Migrants? Refugees? Let’s Get the Terminology Right



Today’s immigration debate has undoubtedly become America’s hot-button political issue. As activists, politicians, and immigration experts (including lawyers) debate who is/isn’t eligible to remain legally in the United States, a major problem goes unaddressed: correct terminology. We often hear words like, “migrant”, “refugee”, and “asylum seeker” being used interchangeably. However, these words carry very different technical and legal meanings and are not interchangeable no matter how similar they sound.

So what is the difference between a migrant and a refugee and why does it matter? Current U.S. immigration law might allow foreign nationals in the United States as refugees if they are fleeing from political, religious, or ethnic persecution in their home country (they may also still seek refugee status and not cross any borders, too). A refugee, unlike an asylum seeker, is determined to meet the requirements of someone who is persecuted before arriving in our country, whereas an asylum seeker is someone who arrives here first and then asks to be allowed to remain in the country for a well-founded fear of persecution on account of race, religion, nationality, membership in a particular social group, or political opinion. In other words, there are very specific grounds on which a person abroad can qualify as a refugee – or another to claim “asylum” once they are here in the United States. This is very different from a ‘migrant’ for one key reason – the involuntary resettlement of a person.

A ‘migrant’ is a casual and unskilled worker who moves about systematically from one region to another offering their services on a temporary, usually seasonal, basis. Migrants can also be high-skilled workers who are brought in by visas to fill certain work roles and positions. Migrants primarily relocate for economic reasons and to improve their quality of life. Most importantly, they are voluntary. The main differences between a ‘refugee’ and a ‘migrant’ is that while one is fleeing persecution, the other is moving to improve his/her economic condition.
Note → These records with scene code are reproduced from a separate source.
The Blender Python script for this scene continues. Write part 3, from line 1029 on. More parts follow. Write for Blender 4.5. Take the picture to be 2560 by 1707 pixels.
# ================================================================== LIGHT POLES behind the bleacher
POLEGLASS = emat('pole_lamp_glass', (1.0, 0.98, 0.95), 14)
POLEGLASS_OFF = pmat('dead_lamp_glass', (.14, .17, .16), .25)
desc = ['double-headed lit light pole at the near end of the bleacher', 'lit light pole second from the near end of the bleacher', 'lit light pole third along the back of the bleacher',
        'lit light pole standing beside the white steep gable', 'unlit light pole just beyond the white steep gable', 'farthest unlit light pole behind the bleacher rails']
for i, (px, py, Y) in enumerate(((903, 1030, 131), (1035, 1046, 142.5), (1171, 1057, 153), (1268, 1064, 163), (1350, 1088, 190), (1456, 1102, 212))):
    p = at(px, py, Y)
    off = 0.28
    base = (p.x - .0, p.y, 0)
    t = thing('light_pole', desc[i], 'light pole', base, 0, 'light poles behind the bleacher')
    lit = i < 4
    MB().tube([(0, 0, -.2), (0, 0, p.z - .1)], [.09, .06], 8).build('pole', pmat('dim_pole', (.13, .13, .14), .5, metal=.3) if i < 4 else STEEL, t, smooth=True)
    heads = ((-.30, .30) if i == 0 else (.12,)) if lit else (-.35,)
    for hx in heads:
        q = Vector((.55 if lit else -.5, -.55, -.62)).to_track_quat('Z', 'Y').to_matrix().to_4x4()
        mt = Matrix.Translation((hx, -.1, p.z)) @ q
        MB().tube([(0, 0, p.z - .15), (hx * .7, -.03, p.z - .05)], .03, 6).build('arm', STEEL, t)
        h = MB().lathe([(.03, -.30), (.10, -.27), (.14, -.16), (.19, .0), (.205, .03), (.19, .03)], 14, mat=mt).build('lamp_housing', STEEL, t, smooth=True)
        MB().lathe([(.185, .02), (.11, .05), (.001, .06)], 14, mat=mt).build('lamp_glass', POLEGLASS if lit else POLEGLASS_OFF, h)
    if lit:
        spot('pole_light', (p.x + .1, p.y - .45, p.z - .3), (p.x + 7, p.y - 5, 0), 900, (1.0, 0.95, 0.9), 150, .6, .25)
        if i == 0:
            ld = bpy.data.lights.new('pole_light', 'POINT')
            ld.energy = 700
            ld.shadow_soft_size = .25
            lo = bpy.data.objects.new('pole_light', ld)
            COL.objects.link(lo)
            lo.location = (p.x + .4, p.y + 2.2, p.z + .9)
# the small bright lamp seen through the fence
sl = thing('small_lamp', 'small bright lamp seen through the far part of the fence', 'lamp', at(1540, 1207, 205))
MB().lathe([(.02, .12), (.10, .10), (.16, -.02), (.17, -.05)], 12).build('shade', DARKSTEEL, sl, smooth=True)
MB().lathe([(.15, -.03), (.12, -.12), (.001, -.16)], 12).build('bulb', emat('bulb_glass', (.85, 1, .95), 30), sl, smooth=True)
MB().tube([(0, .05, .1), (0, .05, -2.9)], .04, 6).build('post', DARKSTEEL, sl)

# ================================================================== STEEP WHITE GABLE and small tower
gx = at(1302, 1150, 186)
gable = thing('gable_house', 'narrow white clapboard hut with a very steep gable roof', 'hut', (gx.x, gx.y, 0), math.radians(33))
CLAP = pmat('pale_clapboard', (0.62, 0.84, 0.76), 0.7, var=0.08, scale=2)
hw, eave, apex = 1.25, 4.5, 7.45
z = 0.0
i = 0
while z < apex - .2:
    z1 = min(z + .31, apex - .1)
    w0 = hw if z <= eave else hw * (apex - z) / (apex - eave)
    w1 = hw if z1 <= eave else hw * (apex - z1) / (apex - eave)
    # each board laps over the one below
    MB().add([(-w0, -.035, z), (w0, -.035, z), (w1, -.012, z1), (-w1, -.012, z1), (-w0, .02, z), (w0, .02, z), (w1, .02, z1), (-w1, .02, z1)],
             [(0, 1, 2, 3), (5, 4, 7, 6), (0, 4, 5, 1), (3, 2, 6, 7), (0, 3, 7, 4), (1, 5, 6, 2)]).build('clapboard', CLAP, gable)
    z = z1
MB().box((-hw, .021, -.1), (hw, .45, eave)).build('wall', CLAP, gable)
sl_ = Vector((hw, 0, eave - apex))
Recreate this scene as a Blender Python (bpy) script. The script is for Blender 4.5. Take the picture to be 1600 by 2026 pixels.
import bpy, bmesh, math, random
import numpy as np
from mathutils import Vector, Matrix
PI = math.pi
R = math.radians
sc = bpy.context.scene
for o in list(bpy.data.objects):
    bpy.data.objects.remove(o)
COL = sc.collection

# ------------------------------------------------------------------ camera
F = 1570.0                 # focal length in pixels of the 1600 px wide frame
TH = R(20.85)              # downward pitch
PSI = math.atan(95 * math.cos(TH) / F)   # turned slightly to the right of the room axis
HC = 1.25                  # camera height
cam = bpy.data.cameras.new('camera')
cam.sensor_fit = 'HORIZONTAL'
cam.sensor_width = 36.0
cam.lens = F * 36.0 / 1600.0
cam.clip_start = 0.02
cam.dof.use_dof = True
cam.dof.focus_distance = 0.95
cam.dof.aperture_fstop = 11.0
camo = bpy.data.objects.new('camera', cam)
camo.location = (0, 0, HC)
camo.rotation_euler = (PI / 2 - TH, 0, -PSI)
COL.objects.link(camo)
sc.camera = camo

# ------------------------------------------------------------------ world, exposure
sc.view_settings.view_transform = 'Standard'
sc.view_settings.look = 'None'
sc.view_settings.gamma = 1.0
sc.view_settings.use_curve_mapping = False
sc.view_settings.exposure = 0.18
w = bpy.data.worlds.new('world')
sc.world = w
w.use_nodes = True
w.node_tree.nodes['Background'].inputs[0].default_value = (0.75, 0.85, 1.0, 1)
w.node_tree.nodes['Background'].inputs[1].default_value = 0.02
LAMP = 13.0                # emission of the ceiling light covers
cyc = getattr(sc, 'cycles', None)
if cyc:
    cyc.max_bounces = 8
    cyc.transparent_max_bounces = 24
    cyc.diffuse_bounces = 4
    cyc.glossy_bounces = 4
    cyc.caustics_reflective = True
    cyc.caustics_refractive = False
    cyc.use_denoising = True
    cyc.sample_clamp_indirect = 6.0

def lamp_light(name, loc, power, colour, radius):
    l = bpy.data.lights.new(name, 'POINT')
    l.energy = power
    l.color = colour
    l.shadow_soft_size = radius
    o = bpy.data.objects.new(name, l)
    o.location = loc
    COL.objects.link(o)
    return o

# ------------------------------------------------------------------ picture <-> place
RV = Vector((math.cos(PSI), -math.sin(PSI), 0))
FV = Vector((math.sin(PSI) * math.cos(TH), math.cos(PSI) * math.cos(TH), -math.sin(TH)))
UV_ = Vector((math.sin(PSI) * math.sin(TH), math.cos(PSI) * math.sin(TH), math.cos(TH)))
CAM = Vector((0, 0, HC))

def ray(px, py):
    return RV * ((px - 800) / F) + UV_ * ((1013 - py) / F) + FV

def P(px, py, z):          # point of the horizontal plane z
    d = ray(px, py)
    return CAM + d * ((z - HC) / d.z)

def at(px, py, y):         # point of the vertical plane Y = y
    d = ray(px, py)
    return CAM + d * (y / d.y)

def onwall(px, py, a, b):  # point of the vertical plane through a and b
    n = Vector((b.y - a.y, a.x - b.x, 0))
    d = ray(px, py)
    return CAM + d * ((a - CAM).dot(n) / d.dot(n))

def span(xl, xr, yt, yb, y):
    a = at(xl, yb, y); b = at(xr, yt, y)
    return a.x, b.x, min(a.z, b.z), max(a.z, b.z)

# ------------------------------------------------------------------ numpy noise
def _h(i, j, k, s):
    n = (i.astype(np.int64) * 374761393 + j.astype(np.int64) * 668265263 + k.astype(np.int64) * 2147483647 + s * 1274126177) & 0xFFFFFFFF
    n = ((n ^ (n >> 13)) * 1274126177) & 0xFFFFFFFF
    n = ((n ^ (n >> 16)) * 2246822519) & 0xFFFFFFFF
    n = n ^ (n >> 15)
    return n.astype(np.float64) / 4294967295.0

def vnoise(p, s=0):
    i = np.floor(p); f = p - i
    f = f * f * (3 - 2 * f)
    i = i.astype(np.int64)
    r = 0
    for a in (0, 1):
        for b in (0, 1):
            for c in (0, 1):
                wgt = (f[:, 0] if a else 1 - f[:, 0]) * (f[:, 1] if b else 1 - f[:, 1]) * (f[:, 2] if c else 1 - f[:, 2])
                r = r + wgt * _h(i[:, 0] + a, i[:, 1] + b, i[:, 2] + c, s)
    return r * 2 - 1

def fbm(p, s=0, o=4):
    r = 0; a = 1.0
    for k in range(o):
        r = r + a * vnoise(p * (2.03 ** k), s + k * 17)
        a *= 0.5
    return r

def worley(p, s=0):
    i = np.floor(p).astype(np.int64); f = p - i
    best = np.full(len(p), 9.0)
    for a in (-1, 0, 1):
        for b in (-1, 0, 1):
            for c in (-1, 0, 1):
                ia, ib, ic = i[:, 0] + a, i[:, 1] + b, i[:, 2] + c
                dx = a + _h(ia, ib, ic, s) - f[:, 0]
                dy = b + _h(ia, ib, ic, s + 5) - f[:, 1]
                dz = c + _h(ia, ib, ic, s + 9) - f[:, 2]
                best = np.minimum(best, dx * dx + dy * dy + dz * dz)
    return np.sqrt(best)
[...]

Overall, correct terminology is critical in the immigration debate. It is the only thing that can truly define the difference between someone who is residing here legally or illegally or determine a person’s motives for relocating here in the first place. A migrant is not an asylum seeker and an asylum seeker is not a migrant. And yes, that makes all the difference in the policy world. We are often so perplexed by the issue at hand, the breaking news, and the activism behind the topic, that the very words we are using can be problematic and contradictive. So just remember, keeping immigration terminology straight will help you master the debate in the long run!